Looking at the STOCK small block chevy we find a 3.5 inch stroke plus a 5.4 inch rod equals 8.9 inches. 8.9 inches is the dynamic swept length of the piston and rod. Now also examine the dynamic stroke ratio of 8.9 inches divided by the 3.5 inch stroke which is 2.5428!

Now look at my 351 Windsor STOCK. 3.5 stroke + 5.95 rod equals 9.45 inches of dynamic swept length, divided by 3.5 yields a 2.700 dynamic stroke ratio. So is it just the 0.16 dynamic stoke ratio that accounts for me taking every chevy 350 off the line? No it is really the 17 percent difference in the total DYNAMIC swept stroke that accounts for my coming out faster...... As long as I am not sleeping at the tree......

Now lets look at the 428 STOCK. 3.98 stroke + 6.488 rod equals 10.46. Divide by 3.98 and you get a 2.68 dynamic stroke ratio.
My favorite Ford engine is the side oiler 427. It has a combined dynamic swept length of 10.268 vs the 428's 10.46. That is why the 428 replaced the 427 wedge in Nascar racing. It was a more effective torque producer!!! The 428's dynamic rod ratio is a little shorter 2.628 to the 427's 2.7164.

That is why we liked to use a 427 side oiler block, add a 428 crank.
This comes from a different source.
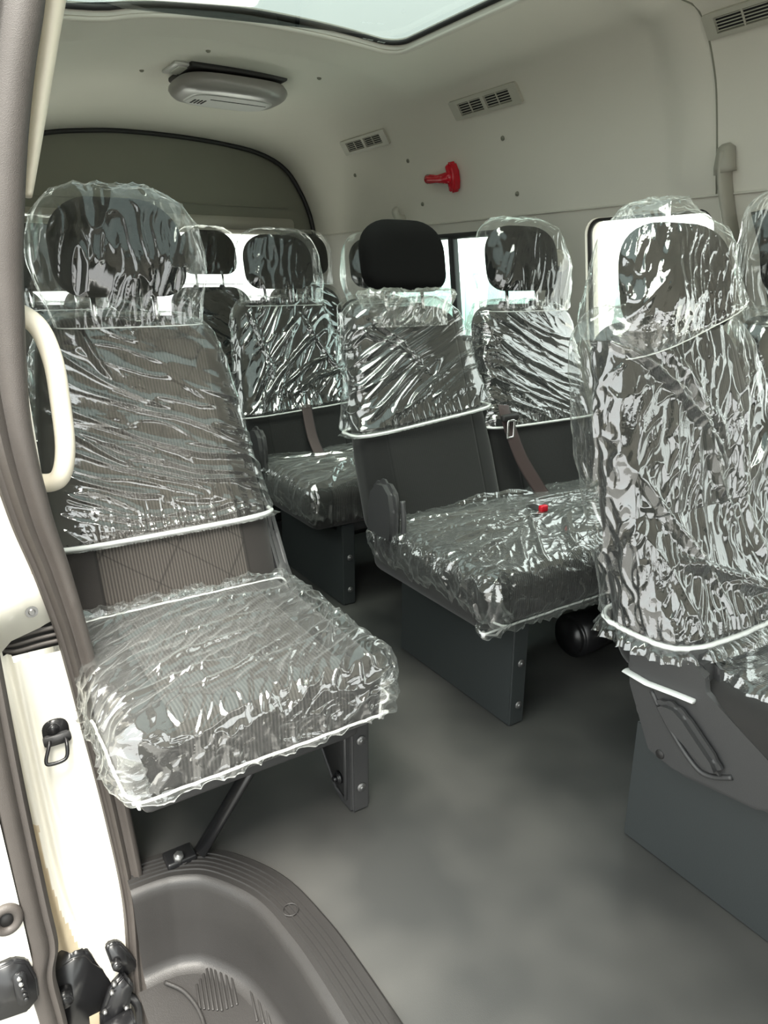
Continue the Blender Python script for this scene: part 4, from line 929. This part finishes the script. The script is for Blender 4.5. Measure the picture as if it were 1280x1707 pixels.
# hook, belt anchor and belts on the far wall
ho = empty('coat_hook', (0, 0, 0), 'small beige coat hook above the window behind the bare headrest', 'hook'); place(ho, s_at(1.32), 2.79)
obj('hook_body', tube_bm(smooth_path([(0, .02, 0), (0, .012, .03), (0, -.012, .042), (0, -.018, .03)], 5), .016, 12), 'vent', ho)
def belt(name, path, wdt, label, group, mat='belt', ref=Vector((0, -1, 0))):
    o = obj(name, tube_bm(smooth_path(path, 6), 1.0, 8, flat=(wdt / 2, .0012, ref)), mat); return tag(o, label, 'seat belt', group)
ba = empty('belt_anchor', (1.915, 1.885, 1.105), 'round cream belt anchor on the pillar between the two far windows', 'belt anchor')
obj('cap', cyl_bm((.02, 0, 0), (-.02, -.01, 0), .042, .036, 28, .008), 'cream', ba); obj('belt_slot', box_bm(-.02, -.01, -.02, .012, .05, .012, .003), 'blackmatte', ba)
belt('seat_belt', [(1.895, 1.87, 1.09), (1.90, 1.88, .95), (1.91, 1.90, .78), (1.93, 1.92, .55), (1.94, 1.93, .3)], .05, 'black seat belt hanging below the cream anchor beside the far window', 'seat belts', 'blackmatte', Vector((-.6, -.8, 0)))
belt('seat_belt', [(1.425, 1.575, .70), (1.425, 1.555, .66), (1.455, 1.52, .55), (1.50, 1.485, .46), (1.515, 1.47, .43)], .044, 'brown-black belt with a metal buckle running between the two middle backrests', 'seat belts')
bk = empty('belt_buckle', (1.425, 1.545, .668), 'black and steel belt buckle tongue on the middle backrest below the film hem', 'belt buckle', rz=.1)
obj('buckle_body', box_bm(0, 0, 0, .066, .018, .020, .006), 'blackmatte', bk)
lp = [(x, -.006, z) for x, z in rrect(-.013, -.058, .013, -.008, .005, 3)]
obj('tongue', tube_bm(lp, .0042, 8, closed=True), 'chrome', bk)
belt('seat_belt', [(1.19, 2.385, .61), (1.18, 2.32, .50), (1.18, 2.25, .43)], .044, 'brown-black belt on the third row backrest behind the bare headrest seat', 'seat belts')
rbk = empty('red_button_buckle', (1.365, 1.345, .455), 'belt buckle with a bright red button lying under the film on the middle cushion', 'belt buckle')
obj('buckle_body', box_bm(.0, .012, -.006, .034, .05, .018, .005), 'blackmatte', rbk); obj('release_button', box_bm(0, -.016, .004, .026, .016, .020, .005), 'red', rbk)
# belt height adjuster on the front pillar of the far side
bh = empty('belt_height_cover', (0, 0, 0), 'tall beige belt guide cover on the far pillar between the right-hand headrests', 'belt guide')
rp = smooth_path([(1.87, 1.262, 1.365), (1.872, 1.258, 1.30), (1.89, 1.24, 1.2), (1.91, 1.21, 1.08), (1.925, 1.185, .9)], 6)
obj('guide', tube_bm(rp, 1.0, 20, flat=(.012, .030, Vector((-1, 0, 0)))), 'guide', bh)
obj('cap', tube_bm([(1.866, 1.264, 1.385), (1.868, 1.263, 1.375), (1.869, 1.261, 1.33), (1.871, 1.259, 1.315)], [.010, .022, .027, .028], 20), 'guide', bh)
belt('seat_belt', [(1.90, 1.14, 1.22), (1.88, 1.08, 1.1), (1.86, 1.02, .95), (1.85, .98, .8)], .09, 'black belt webbing hanging beside the belt guide cover at the right edge', 'seat belts', 'blackmatte', Vector((-.6, -.8, 0)))
# press studs in the lining
for i, (s, y) in enumerate(((s_at(1.509), 3.12), (s_at(1.512), 2.69), (s_at(1.514), 2.11), (s_at(1.336), 2.07), (s_at(1.346), 2.64), (s_atx(1.43), 2.67), (s_atx(.86), 2.95), (s_atx(.99), 2.62))):
    lab_ = ('grey lining clip on the far wall nearest the rear gate', 'grey lining clip below the small rear air vent', 'grey lining clip below the middle air vent', 'grey lining clip above the dark-framed far window', 'grey lining clip above the bare black headrest', 'grey lining clip in the headliner right of the oval console', 'grey lining clip in the headliner left of the oval console', 'grey lining clip in the headliner above the small pale light')[i]
    r = obj('lining_clip', cyl_bm((0, 0, -.002), (0, 0, .006), .009, .007, 14, .002), 'gate'); place(r, s, y); tag(r, lab_, 'clip', 'lining clips in the roof and upper wall')
# black case under the middle seat
jc = obj('tool_case', cyl_bm((1.45, 1.28, .07), (1.62, 1.28, .07), .065, .06, 32, .015), 'black'); tag(jc, 'black rounded case lying on the floor under the middle double seat', 'case')

# ------------------------------------------------------------------ outside: the neighbouring van seen through the windows
pv = empty('parked_van', (4.6, 4.2, -.62), 'white van parked outside, seen through the far windows', 'van')
bm = prism_bm([(-.85, .35), (-.9, 1.1), (-.72, 1.9), (-.5, 2.1), (.6, 2.1), (.8, 1.9), (.9, 1.1), (.85, .35)], 'y', -2.3, 2.3, .06); obj('body', bm, 'vanwhite', pv, auto=40)
for y in (-1.55, -.35, .85, 1.8): obj('side_window', prism_bm([(y - .5, 1.2), (y + .5, 1.2), (y + .46, 1.72), (y - .46, 1.72)], 'x', -.92, -.74, .02), 'vanglass', pv)
for y in (-1.5, 1.5): obj('wheel', cyl_bm((-.9, y, .33), (-.68, y, .33), .33, .33, 40, .04), 'blackmatte', pv)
This ended up supplying 454 cubic inches and I never frankensteined one of these that did not produce in excess of 500 flywheel horsepower with the stock 425 hp 427 cam!!!!!

In summary, it is the rod length PLUS the stroke length of the mill between you and your competitor that you should work to increase. Then make sure you are not giving up too much piston surface because that also effects ET times. Crank throw, plus rod length, plus piston surface area AND DYNAMIC COMPRESSION all combine to deliver your torque curve and horsepower curve. He with the most area under the curve generally wins.

I am sorry if I kept all these details out until the bitter end, but I really expected someone to call me on the hard numbers right away.

I am glad that Moxie and Go Fast Mercury are interested in looking over the details. Thanks guys!!!! Now we can all see how rod length works in the overall scheme of things.